Sándor Petőfi cultural centre, Hungary
Prijsvraag
An international contest is being held to upgrade the Petőfi Sándor cultural centre in Kiskőrös near Budapest.
The two-stage contest will select a team to create a new home for the cultural centre which is named after the Hungarian poet and liberal revolutionary Sándor Petőfi who was born nearby.
The project will see the existing cultural centre and its library as well as a neighbouring ‘old party house’ demolished. The new complex is to be constructed on the site of the old party house.
According to the brief: ‘The new Cultural Center, born on the site of the old party house, will serve residents of the city as well as visitors more efficiently with its festive atmosphere and modern public spaces. It will be a building worthy of Kiskőrös’ cultural and historical significance from an architectural, functional and operational point of view.
‘Through high-quality coordination of the architectural, landscape and open-air architectural tools, applicants will ensure that the Petőfi birthplace is more prominent than it is today.

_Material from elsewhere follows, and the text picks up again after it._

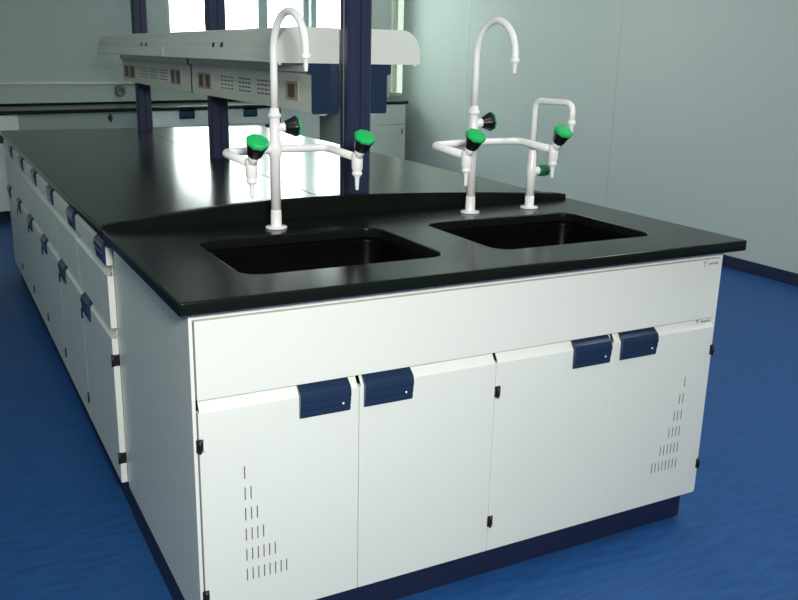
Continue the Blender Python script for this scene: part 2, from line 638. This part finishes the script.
def side_valve(t, o, ax, green=False):
    v = MB().lathe(o, ax, [(.0120, 0), (.0120, .022), (.0135, .024), (.0135, .028)], 20).build('valve', FAUCET, t)
    q = Vector(o) + Vector(ax).normalized() * .026
    if green:
        k = MB().lathe(q, ax, [(.012, 0), (.0165, .003), (.018, .030), (.017, .036), (.013, .038)], 32, lobes=8, lobe=.06).build('knob', GREEND, v)
        tag(k, 'dark green knob')
        return
    k = MB().lathe(q, ax, [(.012, 0), (.015, .003), (.023, .024), (.027, .031), (.027, .036)], 32, lobes=8, lobe=.06).build('knob', BLACKP, v)
    tag(k, 'black knob skirt')
    c = MB().lathe(q + Vector(ax).normalized() * .036, ax, [(.0272, 0), (.0272, .004), (.024, .007), (.01, .0085)], 32, lobes=8, lobe=.055).build('knob_cap', GREEN, v)
    tag(c, 'green knob cap')


t1 = triple_tap('left white swan neck tap with green knobs, standing behind the left sink', (.403, .600, ZT + .0006), R(9), .158, .160)
side_valve(t1, (0, 0, .275), (math.cos(R(-9)), math.sin(R(-9)), .05))
t2 = triple_tap('middle white swan neck tap with green knobs, between the left and squared taps', (1.049, .612, ZT + .0006), R(9), .167, .186)
side_valve(t2, (0, 0, .275), (math.cos(R(-9)), math.sin(R(-9)), .08))

t3 = thing('square_neck_tap', 'rightmost tap, a short white tap with squared neck and one dark green knob', 'tap', (1.281, .618, ZT + .0006), R(8))
MB().lathe((0, 0, 0), (0, 0, 1), [(.029, 0), (.029, .004), (.027, .006), (.0148, .0068), (.0145, .008), (.0145, .04)], 28).build('base_flange', FAUCET, t3)
MB().lathe((0, 0, .035), (0, 0, 1), [(.0138, 0), (.0138, .066), (.0155, .072), (.0155, .100), (.0138, .105), (.0138, .14), (.0115, .146), (.0115, .152)], 24).build('column', FAUCET, t3)
MB().tube(round_path([(0, 0, .17), (0, 0, .342), (0, -.160, .342), (0, -.160, .285)], .03, 8), .0092, 16).build('spout', FAUCET, t3)
n = MB().lathe((0, -.160, .286), (0, 0, 1), [(.0092, .006), (.0118, .004), (.0118, -.006), (.0095, -.009)], 20)
n.lathe((0, -.160, .278), (0, 0, 1), nozzle_prof(.036, .0066), 18)
n.build('nozzle', FAUCET, t3)
side_valve(t3, (0, 0, .120), (math.cos(R(-8)), math.sin(R(-8)), 0), True)

# ------------------------------------------------------------------ long bench behind
XS = .737
top2 = slab('bench_worktop', [rrect(-.0387, XS - .0006, .7675, 3.96, .004)], ZC, ZT, .003, EPOXY)
tag(top2, 'left half of the long black bench top behind the raised lip, left of the seam', 'worktop', 'long bench tops')
top3 = slab('bench_worktop', [rrect(XS + .0006, 1.5405, .7675, 3.96, .004)], ZC, ZT, .003, EPOXY)
tag(top3, 'right half of the long black bench top behind the raised lip, right of the seam', 'worktop', 'long bench tops')

MW = .528
words = ['nearest, joined to the sink cabinet', 'second behind the sink cabinet', 'third behind the sink cabinet',
         'fourth behind the sink cabinet', 'fifth behind the sink cabinet', 'farthest from the sink cabinet']
proto = None
for i in range(6):
    y0 = .778 + i * MW
    lab = 'white drawer cabinet under the long bench, ' + words[i]
    loc = (-.010, y0 + MW, 0)
    if proto is None:
        proto = thing('drawer_cabinet', lab, 'cabinet', loc, R(-90), 'drawer cabinets under the long bench')
        c = MB().box(0.0, MW - .0015, .001, 1.51, .10, ZC - .0005)
        c.build('body', WHITE, proto)
        tag(MB().box(0.0, MW - .0015, .006, 1.47, 0, .10).build('toe_kick', TOE, proto), 'dark navy plinth')
        d1 = door_mb(.002, MW - .0035, .765, .842, -.0185, cut=.001).build('drawer', WHITE, proto)
        handle_mb(MW - .126, MW - .006, .838, -.0185).build('handle', NAVY, d1)
        d2 = door_mb(.002, MW - .0035, .582, .760, -.0185, cut=.001).build('drawer', WHITE, proto)
        d3 = door_mb(.002, MW - .0035, .102, .577, -.0185, cut=.001).build('door', WHITE, proto)
        handle_mb(.05, .172, .575, -.0185).build('handle', NAVY, d3)
        for hz in (.487, .182):
            m = MB().box(MW - .010, MW - .0008, -.022, .0, hz - .017, hz + .017, .001)
            m.tube([(MW - .002, -.020, hz - .018), (MW - .002, -.020, hz + .018)], .0035, 10)
            tag(m.build('hinge', BLACKP, proto), 'small black hinge')
    else:
        dup(proto, loc, R(-90), lab, 'drawer cabinets under the long bench')

# posts of extruded aluminium
PX = .755
PY = [.835, 2.285, 3.80]


def post_profile():
    hx, hy, g, gd = .040, .031, .004, .004
    q = []
    def side(p0, p1, nrm):
        for f_ in (.5,):
            c_ = (p0[0] + (p1[0] - p0[0]) * f_, p0[1] + (p1[1] - p0[1]) * f_)
            L = math.hypot(p1[0] - p0[0], p1[1] - p0[1])
            tx, ty = (p1[0] - p0[0]) / L, (p1[1] - p0[1]) / L
            q.append((c_[0] - tx * g, c_[1] - ty * g))
            q.append((c_[0] - tx * g * .5 - nrm[0] * gd, c_[1] - ty * g * .5 - nrm[1] * gd))
            q.append((c_[0] + tx * g * .5 - nrm[0] * gd, c_[1] + ty * g * .5 - nrm[1] * gd))
            q.append((c_[0] + tx * g, c_[1] + ty * g))
    c = .006
    pts = [(-hx, -hy), (hx, -hy), (hx, hy), (-hx, hy)]
    nr = [(0, -1), (1, 0), (0, 1), (-1, 0)]
    for i in range(4):
        a, b = pts[i], pts[(i + 1) % 4]
        L = math.hypot(b[0] - a[0], b[1] - a[1])
        tx, ty = (b[0] - a[0]) / L, (b[1] - a[1]) / L
        a2, b2 = (a[0] + tx * c, a[1] + ty * c), (b[0] - tx * c, b[1] - ty * c)
        q.append(a2)
        side(a2, b2, nr[i])
        q.append(b2)
    return q


for i, (y, lab) in enumerate(zip(PY, ['nearest navy aluminium post, rising behind the raised lip between the two left taps',
                                      'middle navy aluminium post of the bench, left of the left tap',
                                      'farthest navy aluminium post at the left end of the bench'])):
    p = MB().prism(post_profile(), 'z', .0005, 1.35).build('rack_post', NAVYP, None, (PX, y, ZT))
    tag(p, lab, 'post', 'navy posts of the bench rack')

# upper shelf troughs, left row of two and a right row
SH0, SH1 = 1.315, 1.42


def shelf(label, sgn, y0, y1, dots):
    xo, xi = .245, .0405
    t = thing('rack_shelf', label, 'shelf', (PX, y0, SH0), 0, 'pale rack shelves over the bench')
    L = y1 - y0
    rad = .065
    prof = [(-xi, 0), (-xo + .003, 0), (-xo + .003, .036)] + [(a_, b_) for a_, b_ in arc((-xo + rad + .003, SH1 - SH0 - rad), rad, 180, 90, 10)] + [(-xi, SH1 - SH0)]
    prof = [(sgn * -p[0] if sgn > 0 else p[0], p[1]) for p in prof]
    body = MB().prism(prof, 'y', .004, L - .002)
    for yy in dots:
        for dy in (-.05, .05):
            body.lathe((sgn * (xo - .006), yy - y0 + dy, .050), (sgn, 0, .25), [(.009, 0), (.009, .006)], 14, mi=1)
    body.build('shelf_body', [PALE, BLACKP], t)
    q = [(p[0] * 1.0, p[1]) for p in prof]
    MB().prism(q, 'y', 0, .004).build('end_cap', PALE, t)
    xa, xb = sorted((sgn * (xo - .004), sgn * (xo + .001)))
    tag(MB().box(xa, xb, .004, L - .002, .001, .040, .001).build('front_strip', STRIPM, t), 'white edge strip')
    xa = sgn * (xo - .014)
    MB().lathe((xa, .010, .0), (0, 0, -1), [(.006, 0), (.006, .005), (.004, .007)], 12).build('rubber_foot', STRIPM, t)
    return t


shelf('near pale shelf left of the rack posts, ending at the nearest post', -1, .868, 2.236, [1.46])
shelf('far pale shelf left of the rack posts, reaching past the farthest post', -1, 2.242, 3.80, [2.62])
shelf('pale rounded shelf on the right of the nearest post, seen end on', 1, .868, 3.80, [])


BZ = 1.163


def service_box(label, sgn, y0, y1, sockets, vents):
    t = thing('service_box', label, 'electrical box', (PX, y0, BZ), 0, 'service boxes under the rack shelves')
    L = y1 - y0
    o_, i_ = .127, .0405
    ht = SH0 - .0008 - BZ

    def sx(a, b):
        return tuple(sorted((sgn * a, sgn * b)))
    m = MB()
    xa, xb = sx(i_, o_)
    m.box(xa, xb, .008, L - .002, .002, ht - .028, .001)
    for y_a, y_b in vents:
        for r_ in range(4):
            for c_ in range(4):
                yy = y_a + (y_b - y_a) * (c_ + .5) / 4 - y0
                zz = 1.205 + r_ * .0145 - BZ
                xv, xw = sx(o_ - .001, o_ + .0004)
                m.box(xv, xw, yy - .013, yy + .013, zz - .0026, zz + .0026, mi=1)
    m.build('housing', [PALE, DARK], t)
    xa, xb = sx(i_, o_ + .013)
    tag(MB().box(xa, xb, .008, L - .002, ht - .027, ht, .002).build('top_flange', STRIPM, t), 'top flange, whitened as if lit')  # light falling on the flange is put into its white colour
    cap = [(i_, 0), (o_ - .004, 0), (o_ + .001, .005), (o_ + .001, ht - .034), (o_ + .015, ht - .028), (o_ + .015, ht), (i_, ht)]
    tag(MB().prism([(sgn * a, b) for a, b in cap], 'y', 0, .008).build('end_cap', NAVY, t), 'navy end cap')
    MB().lathe((sgn * .088, .020, .002), (0, 0, -1), [(.018, 0), (.018, .004), (.013, .007)], 18).build('cable_gland', STRIPM, t)
    for y_a, y_b, z_a, z_b, n in sockets:
        s_ = MB()
        xa, xb = sx(o_ - .002, o_ + .003)
        s_.box(xa, xb, y_a - y0, y_b - y0, z_a - BZ, z_b - BZ, .001)
        s_ = s_.build('socket', BEIGE, t)
        for k in range(n):
            w_ = (y_b - y_a) / n
            c_ = y_a + w_ * (k + .5) - y0
            xa, xb = sx(o_ + .001, o_ + .005)
            MB().box(xa, xb, c_ - w_ * .26, c_ + w_ * .26, z_a - BZ + .008, z_b - BZ - .008, .001).build('socket_insert', BROWN, s_)
    return t


service_box('near grey socket box with vent slots, hanging under the near left shelf', -1, .872, 2.236,
            [(1.93, 2.13, 1.192, 1.256, 2), (.985, 1.095, 1.198, 1.256, 1)], [(1.23, 1.385), (1.45, 1.59), (1.65, 1.815)])
service_box('far grey socket box with vent slots, hanging under the far shelf on the left', -1, 2.242, 3.72,
            [(3.37, 3.665, 1.188, 1.258, 2), (2.41, 2.60, 1.190, 1.260, 2)], [(2.67, 2.82), (2.875, 3.035), (3.07, 3.27)])
service_box('navy ended service box to the right of the nearest post, under the right shelf', 1, .872, 3.72, [], [])

# ------------------------------------------------------------------ wall bench under the windows (local frame of the window wall)


def far_loc(s, t=0.0, z=0.0):
    v = FO + FE * s + FN * t
    return (v.x, v.y, z)


wt = MB().box(-3.6, 3.49, 0, .645, .838, .868, .004).build('wall_worktop', EPOXY, None, far_loc(0), ANG)
tag(wt, 'black worktop of the far bench running under the windows', 'worktop')
MB().box(-3.6, 3.49, .633, .645, .868, .885, .003).build('rear_lip', EPOXY, wt)
HZ = .80


def far_unit(label, s0, s1, drawers, grp):
    t = thing('wall_cabinet', label, 'cabinet', far_loc(s0, .02), ANG, grp)
    W_ = s1 - s0
    MB().box(0, W_, .02, .61, .10, .8375).build('body', PALE, t)
    tag(MB().box(0, W_, .07, .6, 0, .10).build('toe_kick', TOE, t), 'dark navy plinth')
    n = drawers
    for k in range(n):
        a, b = W_ * k / n + .002, W_ * (k + 1) / n - .002
        d = MB().box(a, b, 0, .02, .700, .835, .002).build('drawer', PALE, t)
        c_ = (a + b) / 2
        p = [(.001, .84 - .002), (-.014, .825), (-.014, .78), (-.008, .762), (.001, .762)]
        MB().prism(p, 'x', c_ - .072, c_ + .072).build('handle', NAVY, d)
        d = MB().box(a, b, 0, .02, .105, .695, .002).build('door', PALE, t)
        MB().prism([(.001, .69), (-.014, .675), (-.014, .64), (.001, .625)], 'x', b - .16, b - .03).build('handle', NAVY, d)
    return t


G = 'cabinets of the far bench'
far_unit('far pale cabinet with navy drawer pulls under the windows, behind the middle post', .52, 1.83, 2, G)
far_unit('far pale cabinet under the wall bench, at the left end beyond the dark apron', -3.3, -.60, 4, G)
pn = thing('wall_cabinet', 'plain grey panel cabinet of the far bench, seen just under the navy box end', 'cabinet', far_loc(1.85, .02), ANG, G)
MB().box(0, .46, .0, .61, .10, .8375, .002).build('body', PALE, pn)
MB().box(0, .46, .05, .6, 0, .10).build('toe_kick', TOE, pn)
pc = thing('wall_cabinet', 'far grey cabinet in the right corner of the room, right of the nearest post', 'cabinet', far_loc(2.62, .02), ANG, G)
MB().box(0, .85, .02, .61, .10, .8375).build('body', PALE, pc)
MB().box(.002, .848, 0, .02, .628, .835, .002).build('drawer', PALE, pc)
d = MB().box(.002, .848, 0, .02, .105, .622, .002).build('door', PALE, pc)
MB().box(.79, .802, -.012, 0, .52, .58, .003).build('handle', BLACKP, d)
MB().box(0, .85, .07, .6, 0, .10).build('toe_kick', TOE, pc)
ap = thing('apron_rail', 'grey apron rail over the knee space at the left of the far bench', 'rail', far_loc(-.60, .04), ANG)
MB().box(.002, 1.118, 0, .02, .70, .8375, .002).build('rail', mat('dull_grey_enamel', (0.30, 0.36, 0.32), .5), ap)
lk = MB().lathe((.75, 0, .79), (0, -1, 0), [(.022, 0), (.022, .008), (.012, .014)], 16)
lk.box(.742, .758, -.016, 0, .755, .825, .003)
tag(lk.build('lock', BLACKP, ap), 'black lock')
ws = MB().lathe((0, 0, 0), (0, -1, 0), [(.052, 0), (.052, .012), (.046, .018), (.02, .016), (.018, .006)], 28).build('wall_socket', GREYP, None, far_loc(.54, .65, .976), ANG)
tag(ws, 'round grey socket on the wall below the window ledge, left of the farthest post', 'socket')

‘With professional landscape architecture solutions, taking into account the needs of large-scale outdoor events, they will present the possibility of expanding Petőfi Sándor Square.’
Kiskőrös is a small settlement located around 100km south of Budapest. The town was the birthplace of Petőfi who is considered to be the national poet of Hungary.
The contest comes two years after London’s Grimshaw won an international competition to overhaul and expand Budapest’s main Nyugati station. Fellow UK practice Studio Egret West won a £15,000 third prize in a competition for a major retrofit of Budapest’s abandoned market halls in 2021.
The latest project aims to create a new ‘characterful, emblematic’ home for the Sándor Petőfi cultural centre which continues Kiskőrös’s ‘architectural traditions in a modern but appropriate way’ while also meeting all of the brief’s functional needs.
The competition results are due to be announced on 9 December and a £73,500 (35 million HUF) remuneration fund has been set aside for the winners.